Aim of the exercise
Line by line, repeat the data below exactly, beginning at the first line and ending at the line with "tag(obj('lead_rope', m, M['cream_rope'], None, True), 'thin". Omit pictures.
Begin
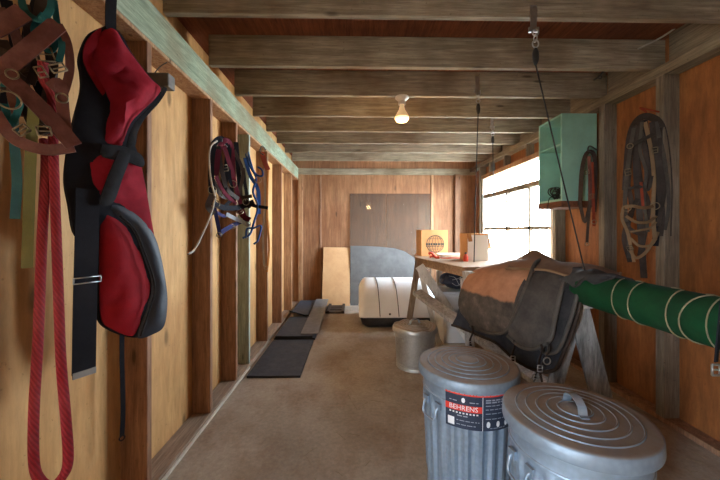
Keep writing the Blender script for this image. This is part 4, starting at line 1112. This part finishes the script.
bundle('bridle', 'brown leather bridle straps hanging right of blue halter', 'bridle', (262, 180, 3.25), [
    ('cheek_strap', 'rust_red', .05, [(262, 152, 3.25), (264, 160, 3.23), (268, 170, 3.23)]),
    ('rein', 'leather_tan', .02, [(264, 168, 3.23), (265, 200, 3.22), (263, 235, 3.22), (264, 266, 3.22)]),
    ('rein', 'orange_web', .018, [(268, 170, 3.22), (267, 210, 3.21), (269, 246, 3.21), (267, 272, 3.21)]),
    ('hook', 'dark_steel', .006, [(266, 150, 3.26), (262, 146, 3.22), (260, 152, 3.2), (264, 155, 3.2)])],
    [((266, 268, 3.2), .018)], group=None)
for lab, p, q in (('dark iron peg on left stud behind the burgundy halter', V(XLI-.002, 3.05, at(222, 142, 2.6).z - .012), at(222, 142, 2.6)), ('dark iron peg on green stud holding the blue halter', V(XLI-.002, 3.42, at(246, 156, 3.08).z), at(247, 155, 3.04))):
    tag(obj('wall_peg', tube(B(), [p, p.lerp(q, .6), q, q + V(.01, -.02, .025)], .007, 8, 4), M['dark_steel'], None, True), lab, 'peg', 'pegs on the left studs')
m = tube(B(), [at(215, 196, 2.40), at(211, 180, 2.33), at(209, 158, 2.32), at(211, 146, 2.34), at(217, 141, 2.42)], .007, 8, 6)
tube(m, [at(215, 198, 2.38), at(211, 214, 2.31), at(202, 235, 2.22), at(194, 250, 2.12), at(188, 254, 2.06)], .007, 8, 6); 
tag(obj('lead_rope', m, M['cream_rope'], None, True), 'thin cream lead rope curling off the burgundy halter', 'rope')

# ------------------------------------------------------------------ bridles on the right wall
RN = V(-.8, -.6, 0)
bundle('bridle', 'large dark bridle bundle with tan straps beside green pole', 'bridle', (645, 190, 2.46), [
    ('side_strap', 'leather_dark', .03, [(632, 134, 2.45), (627, 176, 2.44), (632, 210, 2.44), (624, 236, 2.44), (630, 262, 2.44)]),
    ('side_strap', 'black_nylon', .04, [(644, 120, 2.45), (652, 170, 2.45), (658, 210, 2.45), (655, 246, 2.45)]),
    ('side_strap', 'leather_dark', .03, [(638, 124, 2.44), (645, 150, 2.43), (648, 180, 2.43), (636, 202, 2.42), (628, 226, 2.41), (644, 236, 2.40)]),
    ('side_strap', 'leather_grey', .02, [(642, 122, 2.40), (640, 150, 2.39), (646, 172, 2.38), (644, 200, 2.38), (648, 232, 2.38)]),
    ('side_strap', 'leather_dark', .026, [(660, 128, 2.40), (660, 160, 2.39), (664, 190, 2.39), (658, 226, 2.39)]),
    ('side_strap', 'leather_grey', .018, [(628, 190, 2.39), (638, 186, 2.37), (648, 190, 2.37), (652, 176, 2.38)]),
    ('side_strap', 'rust_red', .016, [(641, 182, 2.37), (642, 194, 2.37), (643, 206, 2.37)]),
    ('side_strap', 'leather_tan', .014, [(630, 232, 2.39), (642, 230, 2.37), (650, 228, 2.37), (656, 222, 2.38)]),
    ('hook', 'rust_red', .006, [(664, 113, 2.45), (650, 110, 2.44), (640, 108, 2.46), (646, 112, 2.44), (648, 118, 2.44)]),
    ('crown_strap', 'leather_dark', .05, [(626, 190, 2.46), (630, 140, 2.45), (638, 120, 2.44), (650, 117, 2.42), (662, 130, 2.42), (668, 180, 2.42), (667, 236, 2.42)]),
    ('rein', 'leather_dark', .04, [(640, 122, 2.43), (636, 160, 2.42), (640, 220, 2.42), (644, 278, 2.42)]),
    ('rein', 'leather_dark', .035, [(652, 122, 2.41), (657, 170, 2.41), (662, 214, 2.41), (660, 236, 2.41)]),
    ('rein', 'leather_grey', .03, [(655, 122, 2.40), (664, 160, 2.40), (668, 204, 2.40), (664, 230, 2.40)]),
    ('rein', 'leather_tan', .024, [(645, 122, 2.40), (651, 150, 2.39), (654, 180, 2.39), (653, 214, 2.39), (655, 240, 2.39)]),
    ('cheek_strap', 'leather_grey', .026, [(634, 128, 2.42), (628, 165, 2.42), (625, 206, 2.42), (629, 240, 2.42), (629, 258, 2.42)]),
    ('brow_band', 'leather_grey', .026, [(630, 146, 2.38), (642, 140, 2.37), (654, 134, 2.38)]),
    ('nose_band', 'leather_tan', .022, [(624, 208, 2.41), (632, 206, 2.36), (644, 208, 2.36), (654, 206, 2.39)]),
    ('nose_band', 'leather_tan', .02, [(626, 216, 2.40), (636, 222, 2.36), (648, 222, 2.36), (656, 216, 2.39)]),
    ('chin_strap', 'leather_tan', .018, [(630, 238, 2.40), (640, 246, 2.38), (652, 244, 2.38), (658, 232, 2.39)]),
    ('chin_strap', 'leather_tan', .02, [(630, 250, 2.40), (636, 258, 2.39), (646, 252, 2.39), (655, 238, 2.39)]),
    ('cheek_strap', 'leather_tan', .02, [(624, 206, 2.41), (622, 218, 2.40), (628, 234, 2.40), (634, 262, 2.40)]),
    ('side_strap', 'leather_dark', .034, [(634, 126, 2.44), (640, 180, 2.43), (648, 208, 2.43), (640, 256, 2.43)])],
    [((627, 208, 2.38), .024), ((655, 206, 2.37), .026), ((630, 146, 2.37), .018)], [((628, 172, 2.40), .035, .045, .1), ((655, 150, 2.37), .03, .04, 0), ((630, 248, 2.38), .035, .03, .4)], metal='tarnish', n=RN)
m = B(); ribbon(m, [at(640, 186, 2.385), at(642, 204, 2.38)], .02, .006, RN, 3)
bundle('bridle', 'narrow brown bridle hanging from hook beside the teal cabinet', 'bridle', (590, 190, 2.93), [
    ('hook', 'dark_steel', .006, [(597, 150, 3.06), (590, 146, 2.95), (588, 150, 2.92), (592, 153, 2.92)]),
    ('crown_strap', 'leather_dark', .035, [(580, 205, 2.94), (582, 170, 2.94), (587, 153, 2.93), (594, 155, 2.93), (595, 180, 2.93), (594, 212, 2.93)]),
    ('cheek_strap', 'leather_brown', .028, [(589, 156, 2.91), (590, 180, 2.91), (590, 206, 2.91)]),
    ('rein', 'leather_dark', .028, [(580, 204, 2.94), (585, 222, 2.93), (590, 204, 2.92)]),
    ('rein', 'leather_dark', .022, [(590, 200, 2.91), (588, 226, 2.91), (587, 243, 2.91)]),
    ('cheek_strap', 'rust_red', .022, [(592, 162, 2.90), (593, 190, 2.90), (594, 226, 2.90)])],
    [((594, 222, 2.89), .018), ((587, 244, 2.90), .014)], [((587, 172, 2.90), .03, .035, .2), ((592, 196, 2.89), .03, .035, 0)], metal='tarnish', n=RN)
bm_ = m; bm_.free()

# ------------------------------------------------------------------ loose straw on the floor
m = B(); rnd = random.Random(17)
def straws(n, x0, x1, y0, y1):
    for _ in range(n):
        x, y, a, l = rnd.uniform(x0, x1), rnd.uniform(y0, y1), rnd.uniform(0, PI), rnd.uniform(.02, .06)
        d = V(math.cos(a)*l, math.sin(a)*l, 0); p = V(x, y, .003)
        tube(m, [p-d, p+d*.2 + V(0, 0, rnd.uniform(0, .004)), p+d], .0012, 4, 1)
straws(90, 1.25, 2.3, .9, 2.9); straws(45, -.3, 1.2, 1.3, 3.2)
o = tag(obj('loose_straw', m, M['twine']), 'loose straw bits scattered over the bare floor', 'straw'); o['kind'] = 'stuff'

# ------------------------------------------------------------------ light
wd = bpy.data.worlds.new('World'); bpy.context.scene.world = wd; wd.use_nodes = True
bg = wd.node_tree.nodes['Background']; bg.inputs[0].default_value = (.74, .87, 1.0, 1); bg.inputs[1].default_value = 56.0
def portal(loc, rot, sx, sy):
    a = bpy.data.lights.new('daylight_portal', 'AREA'); a.shape = 'RECTANGLE'; a.size = sx; a.size_y = sy; a.cycles.is_portal = True
    o = bpy.data.objects.new('daylight_portal', a); C.objects.link(o); o.location = loc; o.rotation_euler = rot
portal((XR+.05, (WY0+WY1)/2, (WZ0+WZ1)/2), (0, PI/2, 0), WZ1-WZ0, WY1-WY0)
portal((XL-.06, (DY0+DY1)/2, DZ/2), (0, -PI/2, 0), DZ, DY1-DY0)

# ------------------------------------------------------------------ camera
cam = bpy.data.cameras.new('camera'); co = bpy.data.objects.new('camera', cam); C.objects.link(co)
cam.sensor_width = 36; cam.lens = F/720*36; cam.shift_y = -9/720; cam.clip_start = .02
co.location = (0, 0, CAM_H); co.rotation_euler = (PI/2, 0, -YAW)
sc = bpy.context.scene; sc.camera = co
sc.view_settings.view_transform = 'Standard'; sc.view_settings.look = 'None'; sc.view_settings.gamma = 1; sc.view_settings.use_curve_mapping = False
sc.view_settings.exposure = .5
sc.cycles.max_bounces = 14; sc.cycles.diffuse_bounces = 8; sc.cycles.transparent_max_bounces = 24
sc.cycles.sample_clamp_indirect = 8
End
Problem solution
Keep writing the Blender script for this image. This is part 4, starting at line 1112. This part finishes the script.
bundle('bridle', 'brown leather bridle straps hanging right of blue halter', 'bridle', (262, 180, 3.25), [
    ('cheek_strap', 'rust_red', .05, [(262, 152, 3.25), (264, 160, 3.23), (268, 170, 3.23)]),
    ('rein', 'leather_tan', .02, [(264, 168, 3.23), (265, 200, 3.22), (263, 235, 3.22), (264, 266, 3.22)]),
    ('rein', 'orange_web', .018, [(268, 170, 3.22), (267, 210, 3.21), (269, 246, 3.21), (267, 272, 3.21)]),
    ('hook', 'dark_steel', .006, [(266, 150, 3.26), (262, 146, 3.22), (260, 152, 3.2), (264, 155, 3.2)])],
    [((266, 268, 3.2), .018)], group=None)
for lab, p, q in (('dark iron peg on left stud behind the burgundy halter', V(XLI-.002, 3.05, at(222, 142, 2.6).z - .012), at(222, 142, 2.6)), ('dark iron peg on green stud holding the blue halter', V(XLI-.002, 3.42, at(246, 156, 3.08).z), at(247, 155, 3.04))):
    tag(obj('wall_peg', tube(B(), [p, p.lerp(q, .6), q, q + V(.01, -.02, .025)], .007, 8, 4), M['dark_steel'], None, True), lab, 'peg', 'pegs on the left studs')
m = tube(B(), [at(215, 196, 2.40), at(211, 180, 2.33), at(209, 158, 2.32), at(211, 146, 2.34), at(217, 141, 2.42)], .007, 8, 6)
tube(m, [at(215, 198, 2.38), at(211, 214, 2.31), at(202, 235, 2.22), at(194, 250, 2.12), at(188, 254, 2.06)], .007, 8, 6); 
tag(obj('lead_rope', m, M['cream_rope'], None, True), 'thin cream lead rope curling off the burgundy halter', 'rope')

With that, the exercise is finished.